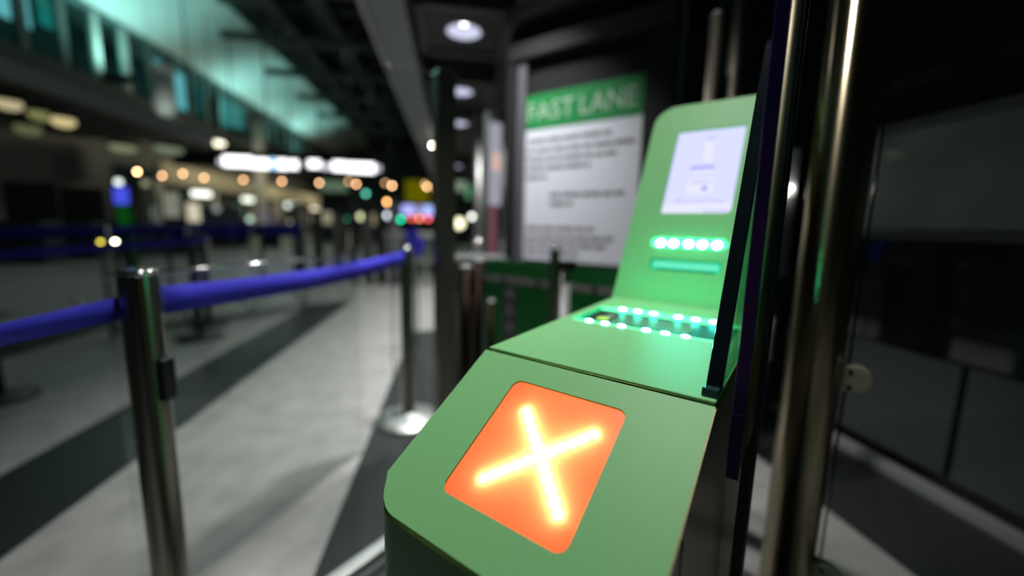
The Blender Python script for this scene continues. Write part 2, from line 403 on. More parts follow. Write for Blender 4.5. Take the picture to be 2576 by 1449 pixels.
words('print_line', .106, .166, .325, .0085, SM2, 'screenink', scr, 2)
words('print_line', .112, .164, .315, .004, SM2, 'screenpale', scr, 3)
words('print_line', .112, .158, .290, .0035, SM2, 'screenink', scr, 4)
plate('icon', rrect(.138, .150, .269, .282, .002, 2), [], .0001, SM2, 'screenink', scr)
plate('icon', rrect(.090, .096, .241, .249, .002, 2), [], .0001, SM2, 'screenink', scr)
text('print_line', 'Fast Lane Ticket', .086, .0085, SM2 @ Matrix.Translation((.101, .240, 0)), 'screenink', scr)
words('print_line', .148, .200, .219, .003, SM2, 'screenink', scr, 6)
lb = plate('light_bar', rrect(.0585, .2115, .1275, .1485, .0104, 6), [], .004, BM @ Matrix.Translation((0, 0, -.0015)), 'ledbar', K)
for x in (.079, .106, .137, .164, .192):
    p = BM @ Vector((x, .137, .0005)); c = copy_part(ledg, lb, p); c.rotation_euler = (math.radians(63), 0, 0); c.scale = (1.35, 1.6, 1)
sl = plate('ticket_slot', rrect(.0655, .2075, .0735, .1015, .005, 4), [], .002, BM @ Matrix.Translation((0, 0, -.011)), 'slot', K)  # LED light on slot and lip is put into their emission
plate('slot_lip', rrect(.071, .201, .083, .0965, .003, 3), [], .0045, BM @ Matrix.Translation((0, 0, -.004)), emit('mint_lip_glow', (.16, .92, .58), .95), sl)
plate('slot_mouth', rrect(.076, .196, .0765, .0805, .001, 2), [], .001, BM @ Matrix.Translation((0, 0, -.0095)), 'tray', sl)
# steel cheek on the right side
bm = bm_new()
cp = [(-.186, 0), (.62, 0), (.62, 1.28), (.59, 1.25), (.436, .925), (.0, .914), (-.186, .800)]
A = [bm.verts.new((W-.005, y, z)) for y, z in cp]; B = [bm.verts.new((W-.0004, y, z)) for y, z in cp]
bm.faces.new(A); bm.faces.new(B[::-1])
for i in range(len(cp)): bm.faces.new((A[i], A[(i+1)%len(cp)], B[(i+1)%len(cp)], B[i]))
obj('side_cheek', bm, 'steel_side', K)
plate('worn_edge', [(W-.0002, -.226), (W+.0009, -.226), (W+.0009, -.006), (W-.0002, -.006)], [], .003, FM @ Matrix.Translation((0, 0, -.0006)), mat('worn_brass_edge', (.30, .25, .13), .5, .5), K)
box('cheek_seam', W-.001, W+.0006, -.10, -.097, .0, .84, 'steelwarm', K)

# ------------------------------------------------------------------ side glass with a dark edge on the reader
G = thing('side_shield', 'leaning clear glass shield with a black polished edge beside the green reader', 'glass shield', kw(.283, .02, 0), TH)
T0, T1 = .2755, .2905
pane_pts = [(.032, .930), (.206, 1.318), (.213, 1.327), (.222, 1.329), (.560, 1.329), (.560, 1.19), (.432, .946), (.432, .944)]
def prism_u(name, pts, u0, u1, m, parent, bevel=0, off=(.283, .02)):
    bm = bm_new()
    A = [bm.verts.new((u0-off[0], y-off[1], z)) for y, z in pts]; B = [bm.verts.new((u1-off[0], y-off[1], z)) for y, z in pts]
    bm.faces.new(A[::-1]); bm.faces.new(B); n = len(pts)
    for i in range(n): bm.faces.new((A[i], A[(i+1)%n], B[(i+1)%n], B[i]))
    return obj(name, bm, m, parent, bevel)
prism_u('pane', pane_pts, T0+.0015, T1-.0015, 'glasspane', G)
prism_u('front_edge', [(.020, .930), (.030, .930), (.205, 1.318), (.214, 1.329), (.214, 1.3325), (.208, 1.331), (.199, 1.323)], T0, T1, 'blackgloss', G, .0022)
prism_u('top_edge', [(.2145, 1.329), (.560, 1.329), (.560, 1.3325), (.2145, 1.3325)], T0+.001, T1-.001, 'blackgloss', G)
prism_u('edge_foot', [(.010, .9262), (.040, .9262), (.040, .930), (.034, .934), (.012, .934)], T0-.0015, T1-.001, mat('clear_silicone', (.02, .05, .05), .15), G, .001)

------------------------

(What you have to do) Each line of the material must be retyped exactly, except that images are omitted.

(Written reply)
The Blender Python script for this scene continues. Write part 2, from line 403 on. More parts follow. Write for Blender 4.5. Take the picture to be 2576 by 1449 pixels.
words('print_line', .106, .166, .325, .0085, SM2, 'screenink', scr, 2)
words('print_line', .112, .164, .315, .004, SM2, 'screenpale', scr, 3)
words('print_line', .112, .158, .290, .0035, SM2, 'screenink', scr, 4)
plate('icon', rrect(.138, .150, .269, .282, .002, 2), [], .0001, SM2, 'screenink', scr)
plate('icon', rrect(.090, .096, .241, .249, .002, 2), [], .0001, SM2, 'screenink', scr)
text('print_line', 'Fast Lane Ticket', .086, .0085, SM2 @ Matrix.Translation((.101, .240, 0)), 'screenink', scr)
words('print_line', .148, .200, .219, .003, SM2, 'screenink', scr, 6)
lb = plate('light_bar', rrect(.0585, .2115, .1275, .1485, .0104, 6), [], .004, BM @ Matrix.Translation((0, 0, -.0015)), 'ledbar', K)
for x in (.079, .106, .137, .164, .192):
    p = BM @ Vector((x, .137, .0005)); c = copy_part(ledg, lb, p); c.rotation_euler = (math.radians(63), 0, 0); c.scale = (1.35, 1.6, 1)
sl = plate('ticket_slot', rrect(.0655, .2075, .0735, .1015, .005, 4), [], .002, BM @ Matrix.Translation((0, 0, -.011)), 'slot', K)  # LED light on slot and lip is put into their emission
plate('slot_lip', rrect(.071, .201, .083, .0965, .003, 3), [], .0045, BM @ Matrix.Translation((0, 0, -.004)), emit('mint_lip_glow', (.16, .92, .58), .95), sl)
plate('slot_mouth', rrect(.076, .196, .0765, .0805, .001, 2), [], .001, BM @ Matrix.Translation((0, 0, -.0095)), 'tray', sl)
# steel cheek on the right side
bm = bm_new()
cp = [(-.186, 0), (.62, 0), (.62, 1.28), (.59, 1.25), (.436, .925), (.0, .914), (-.186, .800)]
A = [bm.verts.new((W-.005, y, z)) for y, z in cp]; B = [bm.verts.new((W-.0004, y, z)) for y, z in cp]
bm.faces.new(A); bm.faces.new(B[::-1])
for i in range(len(cp)): bm.faces.new((A[i], A[(i+1)%len(cp)], B[(i+1)%len(cp)], B[i]))
obj('side_cheek', bm, 'steel_side', K)
plate('worn_edge', [(W-.0002, -.226), (W+.0009, -.226), (W+.0009, -.006), (W-.0002, -.006)], [], .003, FM @ Matrix.Translation((0, 0, -.0006)), mat('worn_brass_edge', (.30, .25, .13), .5, .5), K)
box('cheek_seam', W-.001, W+.0006, -.10, -.097, .0, .84, 'steelwarm', K)

# ------------------------------------------------------------------ side glass with a dark edge on the reader
G = thing('side_shield', 'leaning clear glass shield with a black polished edge beside the green reader', 'glass shield', kw(.283, .02, 0), TH)
T0, T1 = .2755, .2905
pane_pts = [(.032, .930), (.206, 1.318), (.213, 1.327), (.222, 1.329), (.560, 1.329), (.560, 1.19), (.432, .946), (.432, .944)]
def prism_u(name, pts, u0, u1, m, parent, bevel=0, off=(.283, .02)):
    bm = bm_new()
    A = [bm.verts.new((u0-off[0], y-off[1], z)) for y, z in pts]; B = [bm.verts.new((u1-off[0], y-off[1], z)) for y, z in pts]
    bm.faces.new(A[::-1]); bm.faces.new(B); n = len(pts)
    for i in range(n): bm.faces.new((A[i], A[(i+1)%n], B[(i+1)%n], B[i]))
    return obj(name, bm, m, parent, bevel)
prism_u('pane', pane_pts, T0+.0015, T1-.0015, 'glasspane', G)
prism_u('front_edge', [(.020, .930), (.030, .930), (.205, 1.318), (.214, 1.329), (.214, 1.3325), (.208, 1.331), (.199, 1.323)], T0, T1, 'blackgloss', G, .0022)
prism_u('top_edge', [(.2145, 1.329), (.560, 1.329), (.560, 1.3325), (.2145, 1.3325)], T0+.001, T1-.001, 'blackgloss', G)
prism_u('edge_foot', [(.010, .9262), (.040, .9262), (.040, .930), (.034, .934), (.012, .934)], T0-.0015, T1-.001, mat('clear_silicone', (.02, .05, .05), .15), G, .001)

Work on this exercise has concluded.